• The Trump administration will impose an additional 25% tariff on imports from India, effective August 27, potentially doubling the duty on many goods to 50%.
  • The move is a direct response to India's continued purchases of Russian oil, cited as a national security concern related to the Ukraine conflict.
  • The policy marks the steepest tariff rate on any current U.S. trading partner and has triggered strong opposition from New Delhi, raising fears of a major trade disruption.

In a significant escalation of trade pressure, the United States is set to slap an additional 25% tariff on a wide range of Indian-origin goods starting August 27. The new duty, announced by the Trump administration on August 6, stacks on top of an existing 25% tariff for many items, potentially creating a crushing 50% duty and representing the highest tariff rate the U.S. currently imposes on any trading partner.

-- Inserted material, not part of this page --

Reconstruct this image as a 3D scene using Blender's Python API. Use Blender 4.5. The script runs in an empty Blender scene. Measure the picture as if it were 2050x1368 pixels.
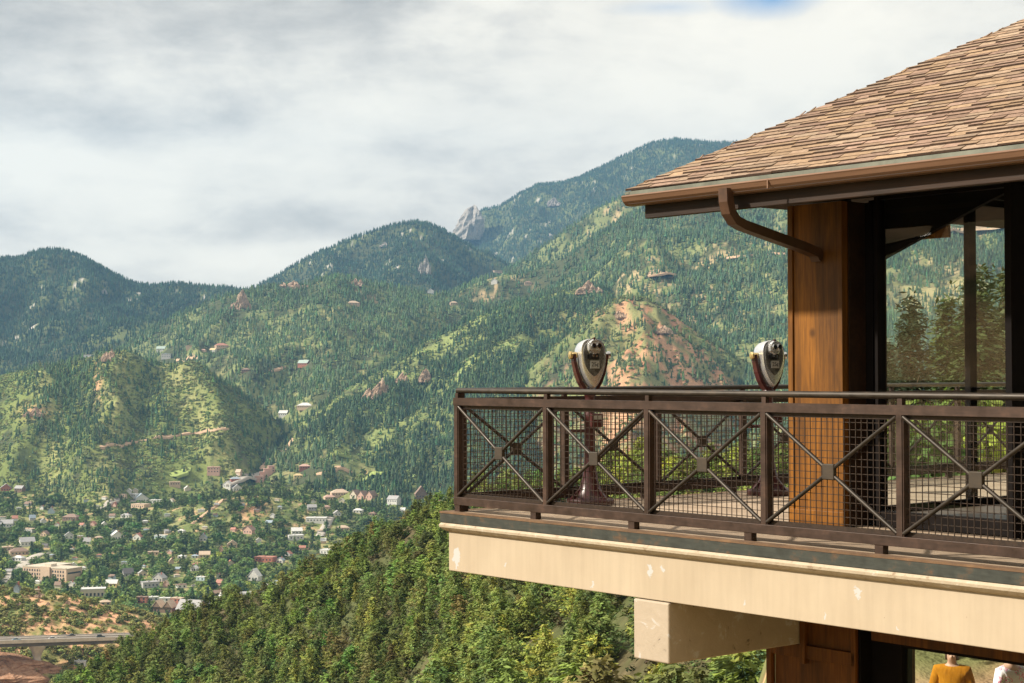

The measure is a direct and unambiguous response to India’s refusal to halt its importation of Russian oil, a trade flow Washington says undermines international sanctions and raises national security concerns amid the ongoing conflict in Ukraine. An executive order establishing the tariff mechanism also authorizes investigations into other nations engaged in similar trade, suggesting more countries could soon face similar measures.

According to people familiar with the matter, the policy is intended to force a recalculation in New Delhi. The administration is betting that the economic pain for Indian exporters, for whom the U.S. is the largest trading partner, will outweigh the benefits of discounted Russian crude. The tariffs come with limited exceptions for goods already in transit before the deadline or those covered under pre-existing trade agreements.

The Indian government has publicly condemned the action. Prime Minister Narendra Modi has pledged to protect domestic producers from the headwinds, though specific countermeasures have not yet been announced. Behind the scenes, diplomatic efforts are ongoing, with both sides signaling a willingness to negotiate, but sources indicate no resolution is imminent.

For U.S. importers and consumers, the move is expected to trigger higher prices and potential shortages across a variety of sectors, from textiles to manufactured goods. The abrupt announcement has left supply chains scrambling to assess the financial impact and find alternative sourcing options before the late-August deadline.

Trade analysts view this as a dangerous gambit that could backfire, pushing India closer to strategic competitors like China and fracturing a key diplomatic relationship. The action adapts traditional economic pressure, typically used directly against adversaries, to influence the behavior of third countries within global supply chains—a tactic that other G20 nations are watching closely as a potential new standard for sanctions enforcement.